## WORK TO COMPLETE
Go through the records from the first line and retype each one exactly, stopping once the line with "from mathutils.geometry import" is done. Pictures are left out.

## INFORMATION GIVEN
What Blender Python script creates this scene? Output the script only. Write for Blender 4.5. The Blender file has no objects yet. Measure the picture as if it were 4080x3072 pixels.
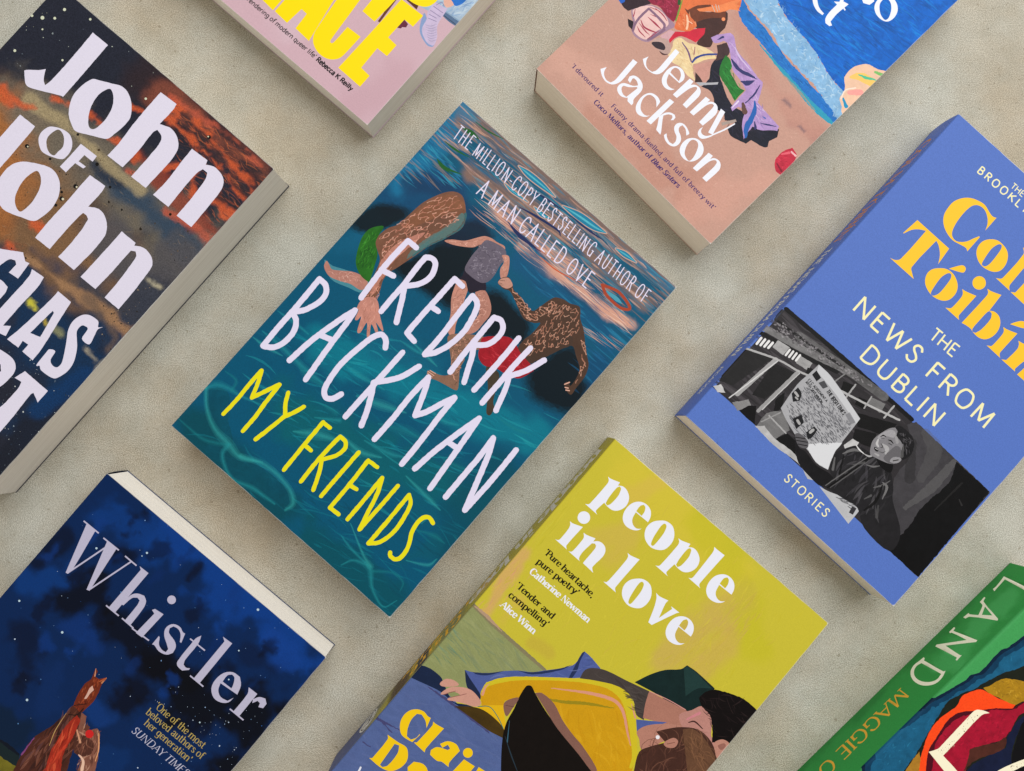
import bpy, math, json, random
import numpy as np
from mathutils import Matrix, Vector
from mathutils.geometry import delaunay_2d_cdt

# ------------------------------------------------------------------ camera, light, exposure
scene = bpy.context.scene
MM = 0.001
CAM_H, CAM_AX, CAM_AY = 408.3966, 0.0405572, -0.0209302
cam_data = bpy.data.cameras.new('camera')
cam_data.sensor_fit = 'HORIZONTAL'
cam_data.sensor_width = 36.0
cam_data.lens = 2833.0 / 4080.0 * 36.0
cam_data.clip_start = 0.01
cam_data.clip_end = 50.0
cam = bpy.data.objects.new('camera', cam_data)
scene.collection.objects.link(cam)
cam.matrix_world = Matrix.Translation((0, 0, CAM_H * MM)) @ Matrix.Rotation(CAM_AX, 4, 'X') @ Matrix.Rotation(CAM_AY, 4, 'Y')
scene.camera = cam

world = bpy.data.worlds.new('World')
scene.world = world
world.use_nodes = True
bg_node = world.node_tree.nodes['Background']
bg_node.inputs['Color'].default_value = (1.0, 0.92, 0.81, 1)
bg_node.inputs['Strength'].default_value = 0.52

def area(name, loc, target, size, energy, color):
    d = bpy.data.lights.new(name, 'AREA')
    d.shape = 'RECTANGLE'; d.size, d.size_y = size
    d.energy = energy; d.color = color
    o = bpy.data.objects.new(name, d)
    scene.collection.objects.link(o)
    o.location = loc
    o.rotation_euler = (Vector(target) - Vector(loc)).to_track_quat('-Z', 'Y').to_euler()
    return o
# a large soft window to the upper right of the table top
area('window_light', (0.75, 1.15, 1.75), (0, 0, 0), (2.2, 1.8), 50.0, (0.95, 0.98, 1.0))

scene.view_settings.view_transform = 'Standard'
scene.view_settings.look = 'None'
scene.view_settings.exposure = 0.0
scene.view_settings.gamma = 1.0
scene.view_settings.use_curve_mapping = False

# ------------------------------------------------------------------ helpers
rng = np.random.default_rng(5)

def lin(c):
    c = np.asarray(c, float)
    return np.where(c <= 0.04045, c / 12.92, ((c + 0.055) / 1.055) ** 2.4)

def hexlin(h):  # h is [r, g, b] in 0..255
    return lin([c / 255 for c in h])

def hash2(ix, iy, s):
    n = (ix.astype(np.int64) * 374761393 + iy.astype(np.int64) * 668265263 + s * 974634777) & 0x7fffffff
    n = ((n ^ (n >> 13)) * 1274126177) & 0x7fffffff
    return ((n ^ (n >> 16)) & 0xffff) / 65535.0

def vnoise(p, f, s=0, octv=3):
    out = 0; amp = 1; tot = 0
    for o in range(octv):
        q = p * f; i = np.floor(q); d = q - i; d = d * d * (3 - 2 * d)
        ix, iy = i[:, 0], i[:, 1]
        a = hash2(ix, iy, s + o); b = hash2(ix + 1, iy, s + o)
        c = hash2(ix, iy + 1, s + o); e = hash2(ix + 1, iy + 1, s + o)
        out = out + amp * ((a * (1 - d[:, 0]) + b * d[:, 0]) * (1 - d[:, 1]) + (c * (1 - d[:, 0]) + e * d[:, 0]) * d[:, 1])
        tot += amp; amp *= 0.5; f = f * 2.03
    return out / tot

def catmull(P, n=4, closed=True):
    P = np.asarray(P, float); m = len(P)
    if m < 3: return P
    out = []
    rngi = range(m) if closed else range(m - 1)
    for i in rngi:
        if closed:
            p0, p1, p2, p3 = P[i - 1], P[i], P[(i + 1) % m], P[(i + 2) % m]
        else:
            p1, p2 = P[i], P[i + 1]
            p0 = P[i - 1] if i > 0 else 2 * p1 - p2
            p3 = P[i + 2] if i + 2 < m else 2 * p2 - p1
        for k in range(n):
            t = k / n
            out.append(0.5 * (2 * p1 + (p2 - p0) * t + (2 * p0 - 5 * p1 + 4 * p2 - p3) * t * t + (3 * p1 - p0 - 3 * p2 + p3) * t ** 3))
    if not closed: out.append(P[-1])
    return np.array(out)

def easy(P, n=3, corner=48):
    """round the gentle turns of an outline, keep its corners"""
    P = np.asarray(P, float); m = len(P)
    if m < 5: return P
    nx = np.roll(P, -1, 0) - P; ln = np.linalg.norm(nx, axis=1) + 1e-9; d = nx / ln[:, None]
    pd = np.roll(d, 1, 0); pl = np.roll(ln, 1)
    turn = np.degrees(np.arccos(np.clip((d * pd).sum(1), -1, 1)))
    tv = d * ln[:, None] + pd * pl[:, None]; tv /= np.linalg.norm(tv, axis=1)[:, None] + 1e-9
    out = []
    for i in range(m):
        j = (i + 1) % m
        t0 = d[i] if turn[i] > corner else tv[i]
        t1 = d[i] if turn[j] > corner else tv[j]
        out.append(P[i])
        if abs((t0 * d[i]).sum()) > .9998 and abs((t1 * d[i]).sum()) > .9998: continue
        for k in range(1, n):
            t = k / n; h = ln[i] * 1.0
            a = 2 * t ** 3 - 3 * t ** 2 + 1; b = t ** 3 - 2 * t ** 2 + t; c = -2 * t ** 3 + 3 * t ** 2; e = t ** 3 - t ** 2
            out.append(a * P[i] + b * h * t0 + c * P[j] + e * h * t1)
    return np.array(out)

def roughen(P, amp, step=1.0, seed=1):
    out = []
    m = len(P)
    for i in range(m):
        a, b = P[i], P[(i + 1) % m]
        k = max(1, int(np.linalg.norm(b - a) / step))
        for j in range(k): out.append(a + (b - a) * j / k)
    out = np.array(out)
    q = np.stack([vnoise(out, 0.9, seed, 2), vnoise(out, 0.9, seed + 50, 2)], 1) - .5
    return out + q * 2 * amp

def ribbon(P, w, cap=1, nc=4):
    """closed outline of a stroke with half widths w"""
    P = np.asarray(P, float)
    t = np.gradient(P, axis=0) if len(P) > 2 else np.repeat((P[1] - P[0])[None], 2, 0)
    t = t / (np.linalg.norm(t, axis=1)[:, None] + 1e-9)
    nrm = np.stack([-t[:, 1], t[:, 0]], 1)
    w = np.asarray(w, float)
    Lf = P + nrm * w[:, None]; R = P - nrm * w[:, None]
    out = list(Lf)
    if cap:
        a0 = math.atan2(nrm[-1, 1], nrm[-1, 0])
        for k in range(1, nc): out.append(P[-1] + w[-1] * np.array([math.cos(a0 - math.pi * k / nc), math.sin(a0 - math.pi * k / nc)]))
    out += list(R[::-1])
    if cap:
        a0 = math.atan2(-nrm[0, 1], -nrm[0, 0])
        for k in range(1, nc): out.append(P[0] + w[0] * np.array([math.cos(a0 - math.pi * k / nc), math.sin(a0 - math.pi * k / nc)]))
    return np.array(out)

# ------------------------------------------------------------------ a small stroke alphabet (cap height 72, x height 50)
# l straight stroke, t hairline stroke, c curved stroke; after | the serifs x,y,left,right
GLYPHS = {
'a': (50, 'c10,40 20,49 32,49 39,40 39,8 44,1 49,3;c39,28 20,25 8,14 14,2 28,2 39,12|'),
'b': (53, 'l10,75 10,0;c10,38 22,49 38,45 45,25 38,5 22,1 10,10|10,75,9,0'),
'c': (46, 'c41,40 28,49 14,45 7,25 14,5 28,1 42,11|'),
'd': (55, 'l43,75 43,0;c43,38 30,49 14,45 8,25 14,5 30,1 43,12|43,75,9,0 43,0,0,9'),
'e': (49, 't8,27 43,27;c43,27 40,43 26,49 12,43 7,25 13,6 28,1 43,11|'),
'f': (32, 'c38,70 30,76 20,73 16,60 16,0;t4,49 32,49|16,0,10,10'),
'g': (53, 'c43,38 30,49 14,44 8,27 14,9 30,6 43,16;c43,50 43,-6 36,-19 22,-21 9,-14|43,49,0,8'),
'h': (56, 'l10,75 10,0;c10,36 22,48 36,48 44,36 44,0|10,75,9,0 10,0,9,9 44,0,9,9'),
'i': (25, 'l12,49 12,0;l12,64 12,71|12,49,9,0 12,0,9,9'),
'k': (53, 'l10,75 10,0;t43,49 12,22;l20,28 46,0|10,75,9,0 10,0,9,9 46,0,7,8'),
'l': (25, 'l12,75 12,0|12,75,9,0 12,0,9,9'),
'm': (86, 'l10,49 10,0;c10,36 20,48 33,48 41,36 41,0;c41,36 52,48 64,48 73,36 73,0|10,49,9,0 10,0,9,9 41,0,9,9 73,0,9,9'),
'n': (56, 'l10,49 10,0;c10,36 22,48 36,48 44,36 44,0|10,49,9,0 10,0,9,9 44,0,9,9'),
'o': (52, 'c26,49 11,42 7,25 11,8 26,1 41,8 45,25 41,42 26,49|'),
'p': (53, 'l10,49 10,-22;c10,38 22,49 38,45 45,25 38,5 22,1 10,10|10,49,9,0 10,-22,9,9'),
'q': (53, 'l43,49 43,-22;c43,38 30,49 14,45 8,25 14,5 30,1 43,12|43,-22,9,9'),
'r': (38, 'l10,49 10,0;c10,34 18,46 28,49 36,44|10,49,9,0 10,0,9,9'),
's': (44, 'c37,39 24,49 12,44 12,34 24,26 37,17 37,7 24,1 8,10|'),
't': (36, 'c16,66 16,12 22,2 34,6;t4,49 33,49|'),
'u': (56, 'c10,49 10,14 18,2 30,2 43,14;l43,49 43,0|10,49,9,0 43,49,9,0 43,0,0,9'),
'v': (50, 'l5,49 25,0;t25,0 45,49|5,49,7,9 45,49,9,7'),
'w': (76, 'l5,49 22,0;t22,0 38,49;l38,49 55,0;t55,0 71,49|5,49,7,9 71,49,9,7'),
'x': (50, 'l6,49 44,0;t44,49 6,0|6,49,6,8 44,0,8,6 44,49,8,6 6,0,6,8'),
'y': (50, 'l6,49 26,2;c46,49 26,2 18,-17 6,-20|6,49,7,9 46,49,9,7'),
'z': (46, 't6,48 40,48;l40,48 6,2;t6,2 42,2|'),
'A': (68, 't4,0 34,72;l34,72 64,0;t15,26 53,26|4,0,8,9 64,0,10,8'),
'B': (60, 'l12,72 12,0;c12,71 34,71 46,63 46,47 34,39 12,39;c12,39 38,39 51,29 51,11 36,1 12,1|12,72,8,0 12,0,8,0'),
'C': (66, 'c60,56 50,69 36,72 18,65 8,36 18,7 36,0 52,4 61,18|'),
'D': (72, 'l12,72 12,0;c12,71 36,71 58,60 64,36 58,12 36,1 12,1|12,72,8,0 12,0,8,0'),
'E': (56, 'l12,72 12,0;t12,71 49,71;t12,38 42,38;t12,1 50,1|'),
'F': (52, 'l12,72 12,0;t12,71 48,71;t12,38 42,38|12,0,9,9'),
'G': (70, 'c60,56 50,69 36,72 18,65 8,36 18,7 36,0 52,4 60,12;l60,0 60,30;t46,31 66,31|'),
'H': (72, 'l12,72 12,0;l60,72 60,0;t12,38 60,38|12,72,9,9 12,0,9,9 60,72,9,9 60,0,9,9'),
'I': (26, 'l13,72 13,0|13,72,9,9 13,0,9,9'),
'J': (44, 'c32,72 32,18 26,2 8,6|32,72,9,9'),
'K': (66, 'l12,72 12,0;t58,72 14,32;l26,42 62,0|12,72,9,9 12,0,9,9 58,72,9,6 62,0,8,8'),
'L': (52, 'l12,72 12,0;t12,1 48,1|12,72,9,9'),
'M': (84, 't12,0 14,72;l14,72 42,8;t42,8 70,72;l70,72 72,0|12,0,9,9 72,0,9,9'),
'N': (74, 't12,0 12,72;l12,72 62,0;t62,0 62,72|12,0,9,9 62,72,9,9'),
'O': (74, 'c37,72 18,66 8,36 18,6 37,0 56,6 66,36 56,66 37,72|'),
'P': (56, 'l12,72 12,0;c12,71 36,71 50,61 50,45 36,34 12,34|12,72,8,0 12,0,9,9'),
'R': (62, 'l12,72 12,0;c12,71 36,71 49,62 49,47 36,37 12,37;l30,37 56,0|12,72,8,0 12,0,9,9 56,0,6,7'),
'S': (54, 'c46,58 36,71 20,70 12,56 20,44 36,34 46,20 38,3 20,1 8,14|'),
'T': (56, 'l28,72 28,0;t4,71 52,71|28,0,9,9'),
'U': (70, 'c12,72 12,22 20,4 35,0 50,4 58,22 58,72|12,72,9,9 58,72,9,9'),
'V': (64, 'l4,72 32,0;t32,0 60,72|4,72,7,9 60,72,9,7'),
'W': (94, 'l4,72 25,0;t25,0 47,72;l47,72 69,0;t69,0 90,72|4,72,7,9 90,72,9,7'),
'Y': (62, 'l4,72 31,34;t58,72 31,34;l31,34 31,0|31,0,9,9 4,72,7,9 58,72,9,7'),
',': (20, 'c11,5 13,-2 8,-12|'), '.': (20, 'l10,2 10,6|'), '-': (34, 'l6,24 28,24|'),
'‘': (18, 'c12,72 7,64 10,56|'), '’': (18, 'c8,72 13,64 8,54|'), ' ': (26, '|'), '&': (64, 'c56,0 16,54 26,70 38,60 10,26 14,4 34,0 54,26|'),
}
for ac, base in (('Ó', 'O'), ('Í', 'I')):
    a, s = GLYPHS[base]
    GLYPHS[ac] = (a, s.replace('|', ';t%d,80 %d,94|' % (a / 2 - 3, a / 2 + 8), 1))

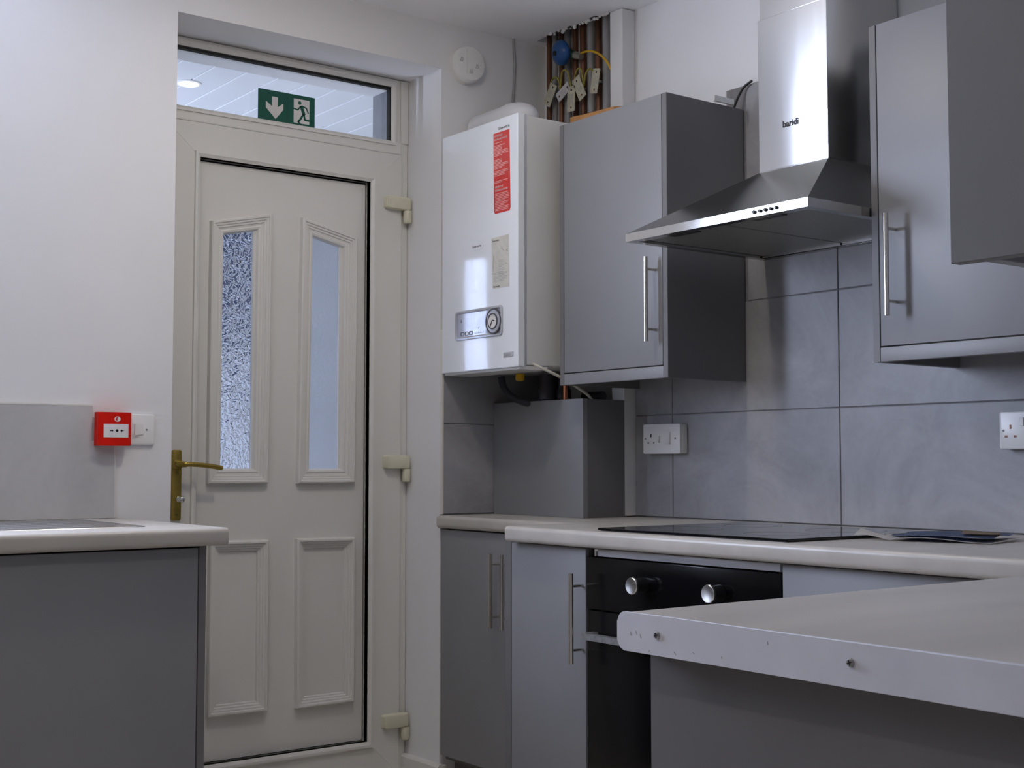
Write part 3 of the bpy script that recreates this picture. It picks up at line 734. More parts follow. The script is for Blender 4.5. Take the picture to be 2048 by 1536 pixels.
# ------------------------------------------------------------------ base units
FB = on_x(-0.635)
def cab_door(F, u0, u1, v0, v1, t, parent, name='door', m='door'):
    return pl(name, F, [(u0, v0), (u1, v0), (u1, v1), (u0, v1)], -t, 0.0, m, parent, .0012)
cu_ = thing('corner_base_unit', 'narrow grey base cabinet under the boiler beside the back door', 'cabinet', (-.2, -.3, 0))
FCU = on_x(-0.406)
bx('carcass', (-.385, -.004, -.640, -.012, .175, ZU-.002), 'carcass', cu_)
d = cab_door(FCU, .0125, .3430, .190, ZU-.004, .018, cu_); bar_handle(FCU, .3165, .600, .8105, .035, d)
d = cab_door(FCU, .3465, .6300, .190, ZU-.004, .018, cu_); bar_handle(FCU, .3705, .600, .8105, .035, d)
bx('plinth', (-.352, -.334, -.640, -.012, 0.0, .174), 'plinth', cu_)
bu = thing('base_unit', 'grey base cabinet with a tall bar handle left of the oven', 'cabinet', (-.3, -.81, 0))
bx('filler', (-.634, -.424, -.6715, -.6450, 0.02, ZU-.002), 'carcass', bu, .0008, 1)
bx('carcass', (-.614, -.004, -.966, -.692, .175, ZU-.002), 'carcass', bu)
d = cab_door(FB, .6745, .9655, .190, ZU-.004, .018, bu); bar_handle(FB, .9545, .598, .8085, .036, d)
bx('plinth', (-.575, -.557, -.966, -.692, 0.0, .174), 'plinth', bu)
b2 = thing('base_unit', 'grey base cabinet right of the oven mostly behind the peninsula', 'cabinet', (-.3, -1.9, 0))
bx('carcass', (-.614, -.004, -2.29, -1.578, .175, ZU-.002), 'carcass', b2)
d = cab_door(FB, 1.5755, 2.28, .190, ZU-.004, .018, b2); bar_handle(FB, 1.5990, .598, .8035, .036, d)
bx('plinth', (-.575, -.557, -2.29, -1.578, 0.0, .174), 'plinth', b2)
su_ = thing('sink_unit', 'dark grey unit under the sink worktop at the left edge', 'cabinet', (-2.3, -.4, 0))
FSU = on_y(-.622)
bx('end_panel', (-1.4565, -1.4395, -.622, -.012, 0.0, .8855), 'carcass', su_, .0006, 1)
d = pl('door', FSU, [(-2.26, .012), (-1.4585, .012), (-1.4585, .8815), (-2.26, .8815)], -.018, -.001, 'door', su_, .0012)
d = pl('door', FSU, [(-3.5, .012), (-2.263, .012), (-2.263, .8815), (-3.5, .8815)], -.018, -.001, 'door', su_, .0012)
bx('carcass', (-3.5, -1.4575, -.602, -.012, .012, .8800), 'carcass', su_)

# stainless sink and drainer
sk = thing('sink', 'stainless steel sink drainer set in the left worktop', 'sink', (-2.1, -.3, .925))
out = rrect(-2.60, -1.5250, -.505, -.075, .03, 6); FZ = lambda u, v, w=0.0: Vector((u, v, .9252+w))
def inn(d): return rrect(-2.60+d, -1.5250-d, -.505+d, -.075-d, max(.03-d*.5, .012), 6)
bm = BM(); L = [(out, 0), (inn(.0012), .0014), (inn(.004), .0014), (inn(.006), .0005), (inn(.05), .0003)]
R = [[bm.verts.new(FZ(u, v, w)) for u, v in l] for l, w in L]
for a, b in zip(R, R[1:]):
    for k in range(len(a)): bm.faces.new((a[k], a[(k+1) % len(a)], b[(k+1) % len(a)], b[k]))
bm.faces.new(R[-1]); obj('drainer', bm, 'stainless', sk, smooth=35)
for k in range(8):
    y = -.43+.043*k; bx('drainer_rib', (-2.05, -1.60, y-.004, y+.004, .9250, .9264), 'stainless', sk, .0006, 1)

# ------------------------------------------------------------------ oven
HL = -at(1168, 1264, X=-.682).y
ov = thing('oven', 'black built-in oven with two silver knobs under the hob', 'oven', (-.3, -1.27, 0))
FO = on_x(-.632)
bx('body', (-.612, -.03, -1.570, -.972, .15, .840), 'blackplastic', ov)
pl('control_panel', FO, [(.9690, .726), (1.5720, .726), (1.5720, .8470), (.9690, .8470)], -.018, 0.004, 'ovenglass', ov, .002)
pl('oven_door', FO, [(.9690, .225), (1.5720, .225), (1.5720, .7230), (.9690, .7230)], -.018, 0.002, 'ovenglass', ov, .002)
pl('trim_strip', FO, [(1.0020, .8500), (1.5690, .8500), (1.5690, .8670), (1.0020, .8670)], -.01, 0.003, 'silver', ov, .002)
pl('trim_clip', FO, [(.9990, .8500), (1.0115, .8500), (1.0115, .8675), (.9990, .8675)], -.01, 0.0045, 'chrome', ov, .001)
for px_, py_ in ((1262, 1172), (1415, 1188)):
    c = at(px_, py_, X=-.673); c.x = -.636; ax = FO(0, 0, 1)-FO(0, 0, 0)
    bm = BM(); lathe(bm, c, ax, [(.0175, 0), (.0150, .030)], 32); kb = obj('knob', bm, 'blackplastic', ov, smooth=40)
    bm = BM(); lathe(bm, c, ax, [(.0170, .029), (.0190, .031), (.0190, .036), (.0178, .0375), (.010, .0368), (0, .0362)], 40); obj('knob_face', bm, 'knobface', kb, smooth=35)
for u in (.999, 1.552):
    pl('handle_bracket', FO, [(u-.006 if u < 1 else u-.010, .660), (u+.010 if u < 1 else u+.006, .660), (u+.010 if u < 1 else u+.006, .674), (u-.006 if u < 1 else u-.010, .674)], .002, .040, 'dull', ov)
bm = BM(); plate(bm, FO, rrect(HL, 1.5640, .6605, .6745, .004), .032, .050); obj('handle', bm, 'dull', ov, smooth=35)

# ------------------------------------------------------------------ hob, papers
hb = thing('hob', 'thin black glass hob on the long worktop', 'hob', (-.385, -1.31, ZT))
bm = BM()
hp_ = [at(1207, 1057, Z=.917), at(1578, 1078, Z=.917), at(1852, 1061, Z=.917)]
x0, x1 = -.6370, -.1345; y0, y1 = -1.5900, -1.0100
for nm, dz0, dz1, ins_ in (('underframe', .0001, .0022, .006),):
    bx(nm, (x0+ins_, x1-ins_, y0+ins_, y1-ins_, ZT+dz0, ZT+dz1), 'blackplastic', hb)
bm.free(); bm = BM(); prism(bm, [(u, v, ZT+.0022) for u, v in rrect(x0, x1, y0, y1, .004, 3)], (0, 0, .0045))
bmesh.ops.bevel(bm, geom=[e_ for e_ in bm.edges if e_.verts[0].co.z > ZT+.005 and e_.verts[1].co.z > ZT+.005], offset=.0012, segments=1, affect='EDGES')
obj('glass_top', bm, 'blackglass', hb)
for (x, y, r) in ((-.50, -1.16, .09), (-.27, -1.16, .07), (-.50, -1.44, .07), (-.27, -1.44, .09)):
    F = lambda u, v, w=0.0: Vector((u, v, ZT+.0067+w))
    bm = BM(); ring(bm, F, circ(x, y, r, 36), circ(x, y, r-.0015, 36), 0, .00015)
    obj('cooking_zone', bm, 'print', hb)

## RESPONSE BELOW
What Blender Python script creates this scene? Output the script only. Write for Blender 4.5. The Blender file has no objects yet. Measure the picture as if it were 4080x3072 pixels.
import bpy, math, json, random
import numpy as np
from mathutils import Matrix, Vector
from mathutils.geometry import delaunay_2d_cdt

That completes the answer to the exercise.